El balcón
Ignacio Martínez
Negar el tributo y lucir el gasto
El mojón me miraba con recelo. Estoy convencido de que sabía qué había venido yo a hacer allí, con mi palita de plástico en una mano y la bolsa para bocadillos en la otra. No les quitaba ojo, el pobre. Las seguía con la mirada: arriba y abajo, a izquierda y derecha, y aunque procuraba disimularlo, no podía evitar la carita de susto cada vez que las movía. Supongo que cuando eres un mojón y estás en mitad de la calle sabes que tienes los días contados. Que tarde o temprano alguien vendrá a echarte de allí. Que te atrapará con un trozo de papel, un cartón o una pala de plástico como la mía y te lanzará a una bolsa o a la papelera, y que, una vez ahí dentro, poco futuro te espera. También es verdad que aquel mojón en concreto podía presumir de haber vivido mucho más que sus congéneres, o al menos mucho más de lo que lo hacen habitualmente. Más que de mojón, sus hechuras eran a esas alturas las de un palo seco, pero aún así me miraba con esa curiosa mezcla de miedo y desdén que solo da la certeza de saber que te quedan como mucho unos cuantos minutos. Por eso, supongo, trataba de desahogarse contándomelo todo apresuradamente:
-Pues no se crea usted que soy el único -me decía-. Ayer mismo, ahí al lado, se dejaron a otro como yo. Bueno, como yo, como yo, tampoco, que este que le digo era mucho más grande. Era lo que ustedes llaman una plasta. El señor que paseaba al perro en cuestión la había visto salir y todo, pero hizo como si nada, así que, al rato, murió aplastada. Eso pasa mucho. A mí, como me pusieron aquí en lo alto del poyete (que no me dirá usted que no hay que tener arte), nadie me ha pisado todavía, así que podría decirse que he tenido suerte, porque he tenido tiempo hasta de secarme, que entenderá usted que para un mojón como yo esa es una forma de morir mucho más digna que acabar aplastado bajo unas Adidas del 45 o, peor aún, ensartado en un tacón de aguja como la aceituna de un Martini.

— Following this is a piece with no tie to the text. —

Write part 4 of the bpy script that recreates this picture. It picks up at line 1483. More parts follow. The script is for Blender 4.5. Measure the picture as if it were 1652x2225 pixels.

Al parecer, me contaba el mojón, en los mentideros mojoniles era vox populi que la ciudad estaba considerada como una especie de paraíso del mojón, porque aquí podían pulular por todas partes sin miedo ni reparo. Se podían contar con los dedos de una mano, si tuvieran, la de veces que los acababan recogiendo, que al fin y al cabo era el triste destino para el que habían nacido, si a lo suyo se le podía llamar exactamente nacer. Desde su privilegiada atalaya en lo alto del poyete, me explicó, había visto de todo, desde mojoncillos que, como él, vivían felices abandonados a la intemperie hasta decenas de pañuelos de papel, paquetes de papadeltas, bastoncillos de los oídos, colillas, plastiquitos de chupachús, palos de piruletas, chicles y latas vacías de Monster que a diario correteaban por las calles con total libertad, “como potras salvajes”, canturreaba el mojón, divertido, mientras lo hacía rodar hasta la bolsita con mi pala de plástico.
-Que ustedes -decía, irónico- andan siempre que si sus gambas, que su Decano, los chocos fritos, la ciudad más antigua y todo eso, pero no les he oído yo presumir de cómo han conseguido ser unos tipos tan tremendamente cerdos.
Y así, con esas palabras y a carcajada limpia, se despidió de mí antes de arrojarlo al fondo de una papelera vacía.